The very people for whom this action was instituted were not protected. They are the ones who entered into a lease prior to January 1994 and are at the mercy of unscrupulous landlords in our major centres. Mr Speaker, I presume that other members have been approached by some of the same people who have approached me in the last short while, raising this issue and explaining the frustration that they have in trying to measure up to the demands that such landlords are putting on them - which are, to any reasonable person, entirely over the top, entirely unreasonable. These are the sorts of issues in respect of which a tribunal would not hear just one side but would be able to hear both the arguments from the perspective of the landlord and the arguments from the perspective of the tenants.

I should also point out to you, Mr Speaker, that there is the irony I drew attention to in another debate this morning. These same landlords are often the ones who put pressure on the ACT as their landlord, saying that they ought not to have a landlord at all but ought to have freehold land - or de facto freehold land, as the Liberals advocate - in order to avoid the same sort of pressure being put on them. If any demands are put on them as tenants of their leases, they are the first ones to scream and say how unfair it is and how we have to remove red tape and remove any things that make business harder. Yet they in turn subject their tenants to incredible demands and to incredible red tape. There is a great irony in this, and I think “hypocrisy” needs to be added to those words that I used earlier - “greed” and so forth.

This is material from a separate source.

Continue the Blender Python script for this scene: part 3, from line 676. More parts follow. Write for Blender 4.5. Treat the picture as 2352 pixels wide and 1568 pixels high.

Because the Commercial and Tenancy Tribunal Act did not apply to all existing tenancies, some tenants are now the victims of gross injustice. The code, as it now stands, permits a continuation of these unfair practices against those most in need of protection. Surely it must be obvious that commercial tenants who existed prior to 1 January 1994 were the bulk of the commercial tenants in the ACT. The arguments advanced by some about retrospectivity were merely an attempt to derail and reduce the effect of the legislation. The idea that was supposed to appeal to us was that we should not interfere with a commercial contract that had been entered into prior to the legislation.

There is no doubt that, if we do nothing, eventually the Act will take effect. Perhaps after five or six years all new tenancies will effectively come under this Act. But it seems a great shame that for the next four or five years, or however long the period is - for some it will be less than that - people will not be able to appeal to a referee to sort out such problems. In all of these cases, Mr Speaker, I want to emphasise that I am not saying that we know what is right. All we are saying is that, if we had set the legislation up to take this into account, then we would have had the opportunity for an appropriately constituted body to make a decision about what was fair and what was not fair, having heard both arguments.